Alita: Battle Angel sets are a "respite" from dark sci-fi dystopia


99% of the movie is CGI and the beginning is jarring because of how overwhelming it is, and much like Ready Player One you get used to it and start to appreciate it.

Alita is a completely CGI character and she looks photorealistic, which is a testament to the VFX artists. You actually forget that Alita is a CG character, while she doesn't look 100% human, she looks believable to the point where you stop questioning it.

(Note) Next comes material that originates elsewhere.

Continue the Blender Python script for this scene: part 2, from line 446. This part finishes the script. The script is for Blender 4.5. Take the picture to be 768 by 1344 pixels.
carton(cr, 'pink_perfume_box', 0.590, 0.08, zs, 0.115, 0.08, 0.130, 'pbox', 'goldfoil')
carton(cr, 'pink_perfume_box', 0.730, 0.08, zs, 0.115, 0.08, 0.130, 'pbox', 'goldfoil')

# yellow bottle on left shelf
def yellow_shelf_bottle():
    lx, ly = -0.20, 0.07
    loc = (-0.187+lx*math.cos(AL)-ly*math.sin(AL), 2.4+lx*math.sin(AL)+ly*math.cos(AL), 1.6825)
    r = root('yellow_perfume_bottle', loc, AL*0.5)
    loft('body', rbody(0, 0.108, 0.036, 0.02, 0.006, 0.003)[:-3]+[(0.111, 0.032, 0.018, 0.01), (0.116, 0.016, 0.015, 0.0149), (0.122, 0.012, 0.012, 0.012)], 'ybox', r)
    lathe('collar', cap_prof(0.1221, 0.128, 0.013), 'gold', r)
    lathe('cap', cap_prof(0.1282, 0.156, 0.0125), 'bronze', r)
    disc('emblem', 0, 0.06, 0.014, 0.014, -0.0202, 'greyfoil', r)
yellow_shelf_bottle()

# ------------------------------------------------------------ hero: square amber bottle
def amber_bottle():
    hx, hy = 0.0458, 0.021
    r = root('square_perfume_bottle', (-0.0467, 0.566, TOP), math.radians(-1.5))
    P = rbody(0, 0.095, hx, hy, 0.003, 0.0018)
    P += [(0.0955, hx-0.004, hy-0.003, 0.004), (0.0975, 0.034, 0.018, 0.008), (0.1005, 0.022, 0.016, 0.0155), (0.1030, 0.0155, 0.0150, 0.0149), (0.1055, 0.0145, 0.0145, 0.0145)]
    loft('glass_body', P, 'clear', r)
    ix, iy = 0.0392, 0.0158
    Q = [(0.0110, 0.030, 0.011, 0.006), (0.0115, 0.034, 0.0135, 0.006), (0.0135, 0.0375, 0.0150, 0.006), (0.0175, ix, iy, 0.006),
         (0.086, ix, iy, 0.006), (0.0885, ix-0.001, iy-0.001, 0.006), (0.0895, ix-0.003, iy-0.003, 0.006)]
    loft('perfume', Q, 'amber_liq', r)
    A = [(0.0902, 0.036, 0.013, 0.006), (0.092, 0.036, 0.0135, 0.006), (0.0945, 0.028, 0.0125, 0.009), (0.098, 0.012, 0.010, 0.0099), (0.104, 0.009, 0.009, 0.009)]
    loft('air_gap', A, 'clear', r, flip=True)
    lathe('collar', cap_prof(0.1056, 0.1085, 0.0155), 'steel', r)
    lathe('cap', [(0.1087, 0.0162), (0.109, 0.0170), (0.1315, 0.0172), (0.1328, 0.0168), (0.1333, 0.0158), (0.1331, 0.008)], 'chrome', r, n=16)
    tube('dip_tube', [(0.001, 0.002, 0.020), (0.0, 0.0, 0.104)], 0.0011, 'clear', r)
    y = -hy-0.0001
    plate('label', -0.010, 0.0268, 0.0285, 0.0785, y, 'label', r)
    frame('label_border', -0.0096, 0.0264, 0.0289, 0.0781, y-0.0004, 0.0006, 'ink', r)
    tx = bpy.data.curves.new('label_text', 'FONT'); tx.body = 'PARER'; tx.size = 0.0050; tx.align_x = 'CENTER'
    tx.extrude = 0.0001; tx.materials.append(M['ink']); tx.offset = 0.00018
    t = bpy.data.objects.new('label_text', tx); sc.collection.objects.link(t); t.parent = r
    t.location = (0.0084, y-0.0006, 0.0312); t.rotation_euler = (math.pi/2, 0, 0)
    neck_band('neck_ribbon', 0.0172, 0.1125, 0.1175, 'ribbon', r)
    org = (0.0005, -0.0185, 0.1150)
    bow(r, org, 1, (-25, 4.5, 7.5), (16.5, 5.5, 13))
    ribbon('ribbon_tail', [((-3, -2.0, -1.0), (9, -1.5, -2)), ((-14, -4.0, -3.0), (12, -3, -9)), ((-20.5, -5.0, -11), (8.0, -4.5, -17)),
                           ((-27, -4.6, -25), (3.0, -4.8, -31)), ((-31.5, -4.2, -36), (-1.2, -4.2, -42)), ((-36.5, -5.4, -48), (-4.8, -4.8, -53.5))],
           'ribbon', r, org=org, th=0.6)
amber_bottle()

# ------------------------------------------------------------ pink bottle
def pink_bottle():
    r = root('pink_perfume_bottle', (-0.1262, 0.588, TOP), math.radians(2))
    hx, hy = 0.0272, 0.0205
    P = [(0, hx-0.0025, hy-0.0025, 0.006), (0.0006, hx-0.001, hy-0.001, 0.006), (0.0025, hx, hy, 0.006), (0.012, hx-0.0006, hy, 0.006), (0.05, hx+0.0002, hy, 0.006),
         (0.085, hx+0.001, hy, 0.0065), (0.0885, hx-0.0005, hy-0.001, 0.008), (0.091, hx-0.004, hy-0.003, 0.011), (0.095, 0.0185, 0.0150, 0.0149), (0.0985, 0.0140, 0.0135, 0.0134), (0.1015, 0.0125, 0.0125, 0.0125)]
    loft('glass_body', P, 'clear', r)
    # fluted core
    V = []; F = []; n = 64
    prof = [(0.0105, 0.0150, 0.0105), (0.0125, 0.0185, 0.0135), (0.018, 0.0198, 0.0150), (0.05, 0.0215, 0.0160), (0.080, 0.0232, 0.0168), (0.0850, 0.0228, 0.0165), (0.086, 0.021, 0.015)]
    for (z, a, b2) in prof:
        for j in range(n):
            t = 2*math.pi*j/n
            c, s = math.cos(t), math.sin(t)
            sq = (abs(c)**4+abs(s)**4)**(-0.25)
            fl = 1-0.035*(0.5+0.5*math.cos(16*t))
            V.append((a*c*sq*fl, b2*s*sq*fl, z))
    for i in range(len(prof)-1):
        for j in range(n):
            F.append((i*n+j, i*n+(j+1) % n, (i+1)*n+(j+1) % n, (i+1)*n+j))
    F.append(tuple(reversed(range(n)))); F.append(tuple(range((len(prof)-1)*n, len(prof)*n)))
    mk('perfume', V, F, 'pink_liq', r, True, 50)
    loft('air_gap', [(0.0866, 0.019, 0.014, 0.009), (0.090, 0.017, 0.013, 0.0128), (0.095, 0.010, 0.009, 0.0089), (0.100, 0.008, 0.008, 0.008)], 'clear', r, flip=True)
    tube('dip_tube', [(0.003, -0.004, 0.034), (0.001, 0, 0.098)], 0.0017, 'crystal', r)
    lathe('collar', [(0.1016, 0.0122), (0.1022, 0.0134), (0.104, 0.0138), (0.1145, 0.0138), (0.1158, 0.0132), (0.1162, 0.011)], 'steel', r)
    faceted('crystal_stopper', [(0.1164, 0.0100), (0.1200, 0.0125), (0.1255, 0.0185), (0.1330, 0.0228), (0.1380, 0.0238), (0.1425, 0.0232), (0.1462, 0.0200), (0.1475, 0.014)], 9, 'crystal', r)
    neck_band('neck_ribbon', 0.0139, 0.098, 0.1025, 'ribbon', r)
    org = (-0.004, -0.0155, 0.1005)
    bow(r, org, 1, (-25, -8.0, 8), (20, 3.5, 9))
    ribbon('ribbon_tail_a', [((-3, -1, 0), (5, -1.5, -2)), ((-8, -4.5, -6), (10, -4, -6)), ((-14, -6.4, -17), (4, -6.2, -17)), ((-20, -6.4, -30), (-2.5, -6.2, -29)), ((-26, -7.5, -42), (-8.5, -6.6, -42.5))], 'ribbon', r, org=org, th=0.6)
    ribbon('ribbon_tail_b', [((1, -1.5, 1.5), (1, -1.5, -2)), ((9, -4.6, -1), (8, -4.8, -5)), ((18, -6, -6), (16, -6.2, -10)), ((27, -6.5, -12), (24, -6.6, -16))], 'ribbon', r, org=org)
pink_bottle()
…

99% of the action set pieces are CGI and there were moments where I got lost due to the sheer amount of movement on the screen, which caused me to check out for a few minutes. That happened more than I would have liked but not enough to cause me to lose interest in the film as a whole. That being said, the more decipherable action scenes were really good and that's what made me enjoy the movie more, as the film went on you really wanted to see Alita kick ass (and she does).

Score/Soundtrack

The score for this movie is pretty good. It manages to sound futuristic enough to encourage you to suspend your disbelief and immerse yourself in the world while being grounded enough for you to connect with it. That's something that sci-fi movies can struggle with and Junkie XL manages to balance the two very well.

The movie also features a song during the credits called 'Swan Song' by Dua Lipa, and I have the same issue with this song that I do with the end credits song in Aquaman where you like it until you leave the cinema. It is a good song that fits the tone of the movie, but it just wasn't as impactful as it could have been.

Overall Thoughts

I was very cautious going into this due to the number of times it was pushed back, that is usually a red flag for me and is sometimes an indicator that the film might not be that good. (Hence why I'm giving Dark Pheonix some serious side-eye) but this was pretty decent.

Alita: Battle Angel is a really good popcorn movie, where you turn your brain off because if you think about it too much, the film starts to fall apart. It has a fascinating premise, great action scenes and a likeable lead. It's not the best movie I've seen this year but it's a pretty decent one.